El mundo en palabras

José A. Ponte Far VIÉNDOLAS PASAR

FERROL CIUDAD

15 nov 2015 . Actualizado a las 05:00 h.

Los tomos de nuestra enciclopedia, que lleva años en casa, se van desterrados al desván porque los demás libros se amontonan, y amotinan, en las estanterías. En contra de las enciclopedias juegan el espacio físico que abarcan, la difícil manejabilidad y su complicada movilidad. Por eso no es nada extraño que sean ellas el primer producto editorial que sufre los embates digitales. Para los de mi generación puede ser un hecho lamentable que desaparezcan las enciclopedias de papel, pero es algo lógico y comprensible. Yo confieso haber sentido pena cuando hace tres años se supo que dejaba de publicarse la Enciclopedia Británica, que venía a representar el afán de abarcar y aprehender el conocimiento universal, ese noble empeño que naciera con la Ilustración francesa. En el año 2012 se cerraban, pues, 244 de historia de una empresa que había nacido en Edimburgo, en 1768. Todo el conocimiento del mundo podía guardarse en sus 32 tomos centrales, más una docena de apéndices. Y dos rasgos importantísimos eran su mejor distintivo: el rigor de cada tema, a cargo de grandes especialistas (Freud, Einstein, Marie Curie), y el estilo cuidado y fluido de su redacción, que encandiló a Borges.

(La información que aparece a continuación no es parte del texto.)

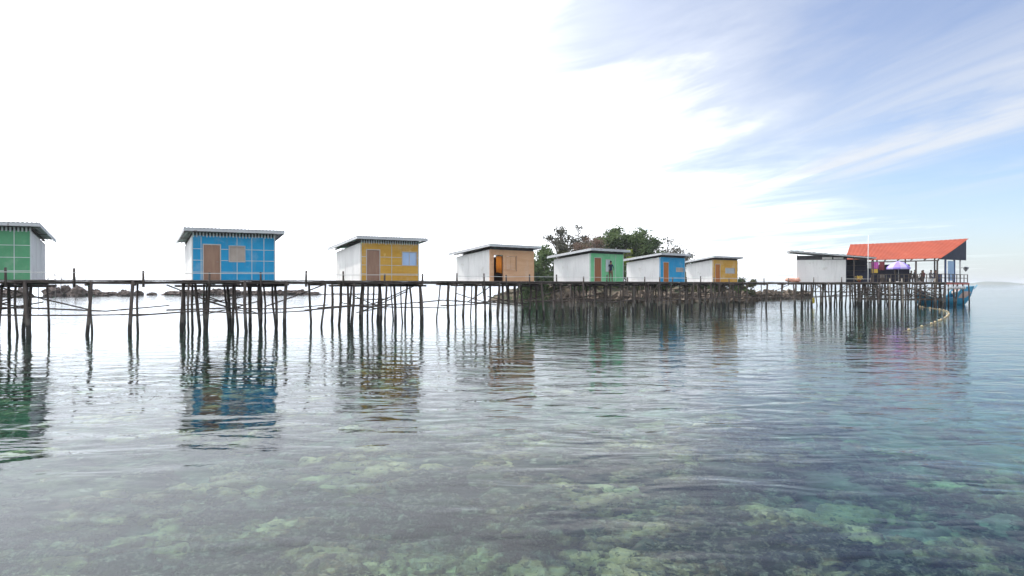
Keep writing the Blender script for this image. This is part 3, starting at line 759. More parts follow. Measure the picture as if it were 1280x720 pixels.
# small things about the kiosk
fp = empty('flower_pot', kw(ox+KS+1.25, oy-0.25, 0), 0, label='pot of yellow flowers on the deck before the dark stall', cat='flower pot')
b = MB(); b.lathe([(0.13,0),(0.19,0.28),(0.20,0.30),(0.17,0.30)], 12); b.build('pot', M['maroon'], fp, smooth=True)
b = MB(); fr_ = random.Random(3)
for i in range(160):
    p = Vector((fr_.gauss(0,.16), fr_.gauss(0,.14), 0.42+fr_.gauss(0,.11))); a = Vector((fr_.uniform(-1,1),fr_.uniform(-1,1),fr_.uniform(-1,1))).normalized()*0.05; c = a.orthogonal().normalized()*0.04
    b.add([p-a-c,p+a-c,p+a+c,p-a+c], [(0,1,2,3)])
b.build('blooms', M['yellow_cloth'], fp)
b = MB()
for k in range(6): b.tube([(0,0,0.28),(fr_.gauss(0,.1),fr_.gauss(0,.1),0.45)], 0.012, 5)
b.build('stems', M['leaf_mid'], fp)
tb = MB(); 
for i in range(3): lumpy(tb, (-0.42+0.42*i, 0.05*(i % 2), 0.22), (0.36,0.30,0.26), 0.95, 5+i, 3, 0.35, 1.4)
o = tb.build('tarpaulin_bundle', M['salmon'], smooth=True); o.location = (30.0, 76.9, DECK)
tag(o, 'crumpled salmon pink tarpaulin bundle on deck beside the white kiosk', 'tarpaulin')
yc = empty('jerrycan', kw(ox+1.55, oy-0.62, -2.25), 0, label='yellow plastic jerrycan hung under the white kiosk', cat='jerrycan')
b = MB(); b.lathe([(0.10,0),(0.17,0.04),(0.18,0.5),(0.13,0.6),(0.05,0.64)], 10); b.build('can', M['yellow_can'], yc, smooth=True)
b = MB(); b.tube([(0,0,0.62),(0.02,0.2,1.3),(0,0.42,2.05)], 0.012, 5); b.build('cord', M['rope'], yc)
mast = MB(); mx_, my_ = front(1085, 74.6); mast.tube([(0,0,-0.3),(0.0,0,2.2),(0.03,0,4.85)], [0.05,0.045,0.03], 8)
o = mast.build('flag_pole', M['float_white'], smooth=True); o.location = (mx_, my_, DECK); tag(o, 'thin white pole standing in front of the red roof', 'pole')

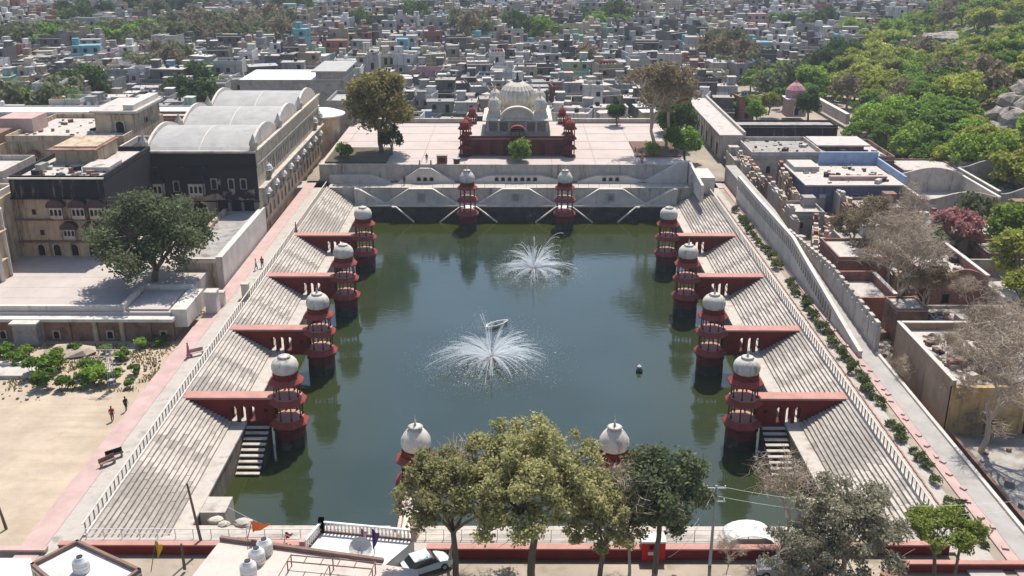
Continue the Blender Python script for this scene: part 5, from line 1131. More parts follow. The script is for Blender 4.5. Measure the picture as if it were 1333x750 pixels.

Mientras voy metiendo los tomos de la nuestra, modesta y casera, en unas cajas de cartón, me acuerdo de un compañero de colegio para el cual no había mejor lectura que las páginas de la enciclopedia Espasa, que podíamos consultar en la biblioteca del centro. Se pasaba los recreos sentado en una mesa, leyendo por orden alfabético todo lo que se iba presentando detrás de cada palabra. Era un chico muy culto para la edad que teníamos, y, además, mucho más reflexivo que todos nosotros. Decía que aquella enciclopedia era, en sí misma, un lugar de reflexión, y que su lectura era un baño de humildad: ahí uno descubre lo poco que sabe, lo mucho que le queda por saber. Ya se veía que iba para profesor de Filosofía.

A mí, en cambio, me gustaban más los diccionarios. Era todo más rápido, más variado. Me llamaba la atención la manera cómo atrapan en sus páginas, y de forma perfectamente ordenadas, a miles de palabras, muchas de ellas difíciles de domesticar, que se escapan de nuestro vocabulario normal. Allí están todas, colgadas en el sitio que les corresponde: las sencillas, las complicadas, las buenas, las malas, las importadas, las conocidas, las que desconocemos? Y todas les dan sentido a las cosas, yo creo que hasta producen el milagro de hacerlas posibles porque nos permiten nombrarlas. Mi diccionario favorito fue durante muchos años el de María Moliner, un diccionario de uso, es decir, que no sólo dice lo que significan las palabras, sino que indica también cómo se usan, e incluye otras con las que pueden reemplazarse. Y que ganó en respeto, casi veneración, cuando me enteré que era la obra de una mujer sola, que empezó a escribirlo en 1951 y que, presionada por la editorial, lo dio por terminado en 1967. Las fichas que escribía en una vieja máquina portátil iban a parar a cajas de zapatos organizadas en una pequeña sala de su vivienda: «En mi casa vivíamos mis padres, mis tres hermanos, yo, y el diccionario que siempre hacía mamá». En 1972 pudo haber sido la primera mujer en entrar en la RAE, pero próceres varones no lo creyeron así?